Celebrating humble gamchha and its emerging heritage
Handloom is used to weave the cloth by shedding, picking and beating
The exhibition is not just a mere display but also incorporates art installations, design interventions and live demonstration by a weaver
In a unique exhibition, currently on at the National Crafts Museum in New Delhi, the spotlight is on the humble gamchha, or traditional Indian hand towel. The exhibition, celebrating the rich diversity and history of the handwoven cotton cloth, has been curated by Jaya Jaitly, the founder of Dastkari Haat Samiti. The exhibition showcases around 250 forms of gamchhas from 14 states and Southeast Asia.

The exhibition is not just a mere display but also incorporates art installations, design interventions and live demonstration by a weaver
To celebrate India’s handwoven cotton towel, gamchha, the National Crafts Museum in New Delhi is currently hosting a vibrant exhibition, Gamchha: From ordinary to the extraordinary. Slated from March 1-10, the exhibition highlights the cultural, historical and artistic importance of the cotton towel, which is also a symbol of simplicity and utility within India.
The organisers say that their main reason for organising the exhibition was to put the spotlight on the gamchha as it is often taken for granted. Despite the cotton towel holding a special place in Indian households, it is often overlooked in favour of other textiles like Banarasi silk or Kanjeevaram saree.

Jaya Jaitly
“Gamchha (cotton towel) has always fascinated me because when we go into rural areas and into working class communities, each of them will be wearing colourful cotton towels.
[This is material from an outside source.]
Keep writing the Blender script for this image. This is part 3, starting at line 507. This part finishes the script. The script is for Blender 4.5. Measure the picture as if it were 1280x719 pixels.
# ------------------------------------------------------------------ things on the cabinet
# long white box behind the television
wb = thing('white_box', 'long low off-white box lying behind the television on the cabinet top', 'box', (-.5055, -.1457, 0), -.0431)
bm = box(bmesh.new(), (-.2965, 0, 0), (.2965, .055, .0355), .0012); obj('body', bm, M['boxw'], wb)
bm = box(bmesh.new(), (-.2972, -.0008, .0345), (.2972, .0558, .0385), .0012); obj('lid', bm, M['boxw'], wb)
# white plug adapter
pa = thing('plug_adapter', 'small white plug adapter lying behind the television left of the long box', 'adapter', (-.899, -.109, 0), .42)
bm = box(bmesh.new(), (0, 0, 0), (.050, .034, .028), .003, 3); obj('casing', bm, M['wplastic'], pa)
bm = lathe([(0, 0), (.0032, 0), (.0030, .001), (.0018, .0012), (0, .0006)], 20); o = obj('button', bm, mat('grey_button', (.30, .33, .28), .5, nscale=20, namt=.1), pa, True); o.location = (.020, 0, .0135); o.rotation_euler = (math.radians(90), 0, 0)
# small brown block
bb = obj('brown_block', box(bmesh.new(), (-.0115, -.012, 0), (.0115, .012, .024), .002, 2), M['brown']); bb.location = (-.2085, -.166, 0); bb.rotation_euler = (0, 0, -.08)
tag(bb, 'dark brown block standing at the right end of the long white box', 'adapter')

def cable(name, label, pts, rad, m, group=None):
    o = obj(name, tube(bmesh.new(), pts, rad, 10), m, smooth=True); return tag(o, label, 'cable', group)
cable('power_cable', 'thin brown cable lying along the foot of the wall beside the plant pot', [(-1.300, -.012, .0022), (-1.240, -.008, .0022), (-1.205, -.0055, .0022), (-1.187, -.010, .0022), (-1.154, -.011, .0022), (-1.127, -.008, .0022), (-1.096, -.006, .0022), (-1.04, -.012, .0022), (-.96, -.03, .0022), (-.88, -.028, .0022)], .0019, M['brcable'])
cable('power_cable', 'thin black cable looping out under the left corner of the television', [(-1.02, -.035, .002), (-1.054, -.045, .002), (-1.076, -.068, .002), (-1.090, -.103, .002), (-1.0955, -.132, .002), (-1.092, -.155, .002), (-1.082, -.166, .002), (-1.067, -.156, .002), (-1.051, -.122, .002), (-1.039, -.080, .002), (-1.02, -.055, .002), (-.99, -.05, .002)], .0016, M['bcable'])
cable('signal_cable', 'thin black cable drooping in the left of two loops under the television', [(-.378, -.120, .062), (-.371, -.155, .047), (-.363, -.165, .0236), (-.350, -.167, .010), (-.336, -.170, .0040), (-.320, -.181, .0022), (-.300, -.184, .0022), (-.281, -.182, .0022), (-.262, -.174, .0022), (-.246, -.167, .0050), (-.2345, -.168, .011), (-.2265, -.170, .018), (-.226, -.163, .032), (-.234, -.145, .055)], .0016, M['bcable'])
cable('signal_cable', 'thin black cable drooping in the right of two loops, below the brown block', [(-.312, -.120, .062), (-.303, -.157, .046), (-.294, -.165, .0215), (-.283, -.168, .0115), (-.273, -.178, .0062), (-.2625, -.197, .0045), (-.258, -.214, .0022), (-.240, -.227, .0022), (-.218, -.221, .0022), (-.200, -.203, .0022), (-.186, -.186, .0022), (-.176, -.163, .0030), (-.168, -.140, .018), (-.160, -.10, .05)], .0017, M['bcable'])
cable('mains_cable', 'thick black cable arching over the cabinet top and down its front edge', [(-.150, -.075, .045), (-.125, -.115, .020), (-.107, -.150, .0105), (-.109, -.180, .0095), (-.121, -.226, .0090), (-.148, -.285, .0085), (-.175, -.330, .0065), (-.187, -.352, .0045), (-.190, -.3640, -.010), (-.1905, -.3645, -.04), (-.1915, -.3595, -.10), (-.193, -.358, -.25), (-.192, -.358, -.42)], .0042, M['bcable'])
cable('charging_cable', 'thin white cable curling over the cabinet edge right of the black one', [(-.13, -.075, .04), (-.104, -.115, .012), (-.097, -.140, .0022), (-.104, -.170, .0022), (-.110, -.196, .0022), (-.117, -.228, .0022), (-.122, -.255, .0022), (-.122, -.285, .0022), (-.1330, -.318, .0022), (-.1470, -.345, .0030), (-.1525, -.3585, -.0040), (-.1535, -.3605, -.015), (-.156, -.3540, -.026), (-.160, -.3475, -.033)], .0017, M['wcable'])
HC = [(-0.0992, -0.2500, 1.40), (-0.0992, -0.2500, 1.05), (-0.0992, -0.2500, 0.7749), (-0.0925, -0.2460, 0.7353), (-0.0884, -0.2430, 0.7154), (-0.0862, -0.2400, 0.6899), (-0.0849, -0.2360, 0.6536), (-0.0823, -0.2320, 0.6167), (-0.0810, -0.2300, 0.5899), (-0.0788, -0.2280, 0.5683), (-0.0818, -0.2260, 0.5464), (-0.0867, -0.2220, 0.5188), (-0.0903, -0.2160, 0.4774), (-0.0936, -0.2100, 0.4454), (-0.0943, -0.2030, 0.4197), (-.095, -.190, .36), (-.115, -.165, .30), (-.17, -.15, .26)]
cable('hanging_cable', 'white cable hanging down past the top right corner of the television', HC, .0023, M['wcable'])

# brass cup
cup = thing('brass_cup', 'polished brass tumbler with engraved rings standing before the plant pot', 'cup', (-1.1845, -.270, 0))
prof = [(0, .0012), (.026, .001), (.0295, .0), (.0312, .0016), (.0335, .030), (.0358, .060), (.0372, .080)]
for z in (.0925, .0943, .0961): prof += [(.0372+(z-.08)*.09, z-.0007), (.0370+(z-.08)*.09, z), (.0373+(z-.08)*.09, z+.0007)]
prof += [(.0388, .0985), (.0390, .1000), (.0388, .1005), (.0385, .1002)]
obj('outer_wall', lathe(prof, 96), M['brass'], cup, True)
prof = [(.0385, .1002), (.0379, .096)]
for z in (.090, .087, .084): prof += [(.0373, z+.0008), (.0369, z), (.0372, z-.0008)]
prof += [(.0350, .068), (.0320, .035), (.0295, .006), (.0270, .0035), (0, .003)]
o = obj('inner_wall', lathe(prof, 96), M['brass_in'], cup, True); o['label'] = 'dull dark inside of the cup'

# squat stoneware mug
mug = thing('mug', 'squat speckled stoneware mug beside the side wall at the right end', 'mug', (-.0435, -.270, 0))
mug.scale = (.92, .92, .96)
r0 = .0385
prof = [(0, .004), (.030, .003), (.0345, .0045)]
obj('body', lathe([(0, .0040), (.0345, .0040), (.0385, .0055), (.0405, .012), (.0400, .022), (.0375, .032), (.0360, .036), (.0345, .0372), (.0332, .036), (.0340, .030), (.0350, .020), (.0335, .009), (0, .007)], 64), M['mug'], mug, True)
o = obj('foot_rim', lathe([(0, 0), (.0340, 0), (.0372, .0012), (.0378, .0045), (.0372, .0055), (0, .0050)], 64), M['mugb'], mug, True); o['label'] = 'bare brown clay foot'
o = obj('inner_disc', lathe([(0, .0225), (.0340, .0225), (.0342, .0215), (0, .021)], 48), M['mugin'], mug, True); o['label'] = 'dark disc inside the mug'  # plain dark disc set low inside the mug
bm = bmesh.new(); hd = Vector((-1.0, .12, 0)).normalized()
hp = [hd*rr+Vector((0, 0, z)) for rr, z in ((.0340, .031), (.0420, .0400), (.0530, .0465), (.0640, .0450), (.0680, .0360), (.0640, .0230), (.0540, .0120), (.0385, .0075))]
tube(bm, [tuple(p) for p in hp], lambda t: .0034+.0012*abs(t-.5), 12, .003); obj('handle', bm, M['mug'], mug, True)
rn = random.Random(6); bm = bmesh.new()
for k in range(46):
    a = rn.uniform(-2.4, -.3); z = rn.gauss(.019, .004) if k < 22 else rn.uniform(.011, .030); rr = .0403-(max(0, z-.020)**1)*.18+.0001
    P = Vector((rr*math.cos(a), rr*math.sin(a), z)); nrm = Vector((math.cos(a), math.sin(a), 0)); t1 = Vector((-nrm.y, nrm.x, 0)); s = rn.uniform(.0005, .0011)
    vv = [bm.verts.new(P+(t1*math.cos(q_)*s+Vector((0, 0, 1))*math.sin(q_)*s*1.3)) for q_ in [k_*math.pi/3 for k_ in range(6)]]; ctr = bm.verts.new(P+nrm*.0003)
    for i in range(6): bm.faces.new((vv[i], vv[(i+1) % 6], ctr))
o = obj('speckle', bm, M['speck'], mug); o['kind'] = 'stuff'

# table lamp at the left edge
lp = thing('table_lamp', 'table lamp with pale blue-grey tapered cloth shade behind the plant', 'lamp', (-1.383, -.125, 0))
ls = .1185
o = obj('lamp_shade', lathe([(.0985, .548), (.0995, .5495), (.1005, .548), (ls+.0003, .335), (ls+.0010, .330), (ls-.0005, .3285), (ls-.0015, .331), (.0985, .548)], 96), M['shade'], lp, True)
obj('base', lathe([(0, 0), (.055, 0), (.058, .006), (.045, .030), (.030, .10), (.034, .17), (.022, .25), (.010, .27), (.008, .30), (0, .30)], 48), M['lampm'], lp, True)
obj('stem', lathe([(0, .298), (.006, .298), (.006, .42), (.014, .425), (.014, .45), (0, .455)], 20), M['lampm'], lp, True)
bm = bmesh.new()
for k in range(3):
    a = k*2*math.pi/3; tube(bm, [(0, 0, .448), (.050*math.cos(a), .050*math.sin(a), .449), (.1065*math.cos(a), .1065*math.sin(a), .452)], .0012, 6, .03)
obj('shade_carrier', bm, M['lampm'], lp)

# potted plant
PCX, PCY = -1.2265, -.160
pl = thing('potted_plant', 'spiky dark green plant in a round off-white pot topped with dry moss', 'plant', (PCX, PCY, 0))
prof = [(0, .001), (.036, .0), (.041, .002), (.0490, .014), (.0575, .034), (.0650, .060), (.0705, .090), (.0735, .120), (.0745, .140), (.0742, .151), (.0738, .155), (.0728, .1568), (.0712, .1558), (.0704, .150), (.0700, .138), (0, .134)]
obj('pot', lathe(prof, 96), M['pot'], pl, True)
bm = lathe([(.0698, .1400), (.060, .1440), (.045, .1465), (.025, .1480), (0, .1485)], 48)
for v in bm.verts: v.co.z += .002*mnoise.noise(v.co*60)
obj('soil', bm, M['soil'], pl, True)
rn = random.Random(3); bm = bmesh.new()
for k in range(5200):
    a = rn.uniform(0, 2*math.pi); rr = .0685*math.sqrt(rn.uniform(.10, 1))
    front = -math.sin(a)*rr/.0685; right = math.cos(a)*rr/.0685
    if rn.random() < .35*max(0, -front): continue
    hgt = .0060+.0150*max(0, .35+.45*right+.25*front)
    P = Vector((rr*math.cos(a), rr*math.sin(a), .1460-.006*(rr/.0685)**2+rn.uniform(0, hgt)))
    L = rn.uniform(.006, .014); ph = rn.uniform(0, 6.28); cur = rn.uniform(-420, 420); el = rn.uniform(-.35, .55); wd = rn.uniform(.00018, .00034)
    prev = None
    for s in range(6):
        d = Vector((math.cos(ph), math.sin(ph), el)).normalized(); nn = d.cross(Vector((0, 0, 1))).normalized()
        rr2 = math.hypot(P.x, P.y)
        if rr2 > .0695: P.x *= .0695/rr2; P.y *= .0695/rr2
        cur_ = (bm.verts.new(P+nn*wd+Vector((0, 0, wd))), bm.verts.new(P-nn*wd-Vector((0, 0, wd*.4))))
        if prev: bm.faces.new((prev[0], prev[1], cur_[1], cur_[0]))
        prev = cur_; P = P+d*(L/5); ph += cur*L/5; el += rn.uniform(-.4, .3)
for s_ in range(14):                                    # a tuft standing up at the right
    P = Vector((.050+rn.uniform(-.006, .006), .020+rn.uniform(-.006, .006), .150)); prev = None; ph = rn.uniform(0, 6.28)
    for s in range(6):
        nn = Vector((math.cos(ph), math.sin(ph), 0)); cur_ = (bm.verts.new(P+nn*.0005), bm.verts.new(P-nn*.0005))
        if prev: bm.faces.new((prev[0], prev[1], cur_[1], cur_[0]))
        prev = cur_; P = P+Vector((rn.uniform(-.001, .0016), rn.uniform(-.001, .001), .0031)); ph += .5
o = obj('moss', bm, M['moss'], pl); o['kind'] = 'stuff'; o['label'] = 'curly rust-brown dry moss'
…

And as much as their work is ugly around them and full of drudgery, dust and mud, this cotton towel somehow stands out as a flag that tries to cheer them up,” Jaya Jaitly, Founder, Dastkari Haat Samiti, and a noted social worker, tells Media India Group.
Jaitly adds that it is her interest towards social justice and artistic crafts that helped her curate this exhibition idea.
“In elitist societies and the middle class, we have gotten to the state where we want 10 different knives to cut 10 different types of vegetables. Here they use one cloth for 25 different uses. So, it shows how we reuse and recycle and minimise expenditure,” Jaitly adds.
Here, in Indian men’s daily clothing frequently includes the single-coloured, stripped, or checked cloth. In Bengal and Odisha, it is referred to as gamchha, whereas in Bihar and Uttar Pradesh, it is called gamchha or angochhi. It is referred to as paigudda or kamavaram in Telangana and Andhra Pradesh, haigal meli in Karnataka, and thundu in Tamil Nadu. The gamchha is replaced in Kerala by the white thorthu towel.
The exhibition is not just a mere display but also incorporates art installations, design interventions and live demonstration by a weaver to explore how this piece of cloth is made.
“I have been weaving since 10 years and it is not a very difficult process. Weaving is a three process craft work,Veit shedding, picking and beating. In shedding we separate the warp threads to create space for the weft thread to pass through. Picking is another process in which we interlace the weft thread between the warped threads and in the end, we push the newly woven weft thread up against the top of the warp threads,” says Gopinath, a weaver from Kurnool district, Andhra Pradesh.
The exhibition showcases over 250 forms of handloom cotton cloth from 14 Indian states and Southeast Asia, illustrating its regional diversity and cultural symbolism.
“In Vietnam, people wear similar cotton cloth called Czechs. It is a statement fabric, but it is also mostly a protective and utility fabric. I feel that South Asia has very strongly carried on the tradition of the wrapped fabric, whether it is the sari or the lungi or the sarong, all the dupatta in many ways. So, there is Vietnam, Ireland and Indonesia that are still weaving lovely scarves,” says Jaitly.
At the exhibition, many vendors from across India have come to sell their products, essentially the gamchhas and its derivatives. “We have been making items such as jewellery and bags using handloom cotton cloth for more than 11 years now. In 2019, we did a big art installation made of the cloth in West Bengal for a Durga Puja Pandal,” says Kalpana, Founder, RangilaDhaga.
“It is difficult to count the number of visitors, but there are many international visitors from Columbia and Australia. Visitors from different age groups have been coming to enjoy the exhibition. Many schools are organising field trips for students to make them learn about traditional handloom cloth of India. Visitors love our diaries made of gamchha, so we are planning to make more of them and put our gamchha collection on our online platform so that it can reach other people also,” says Jaitly.
Jaitley told Media India Group that they started with 10 stalls but then it came down to just nine. “For nine stalls we have a sale of about INR 200,000 per day,” Jaitly adds.
The National Crafts Museum serves as an idol backdrop for the exhibition as it is a home to many artistic and traditional artworks, installations and galleries.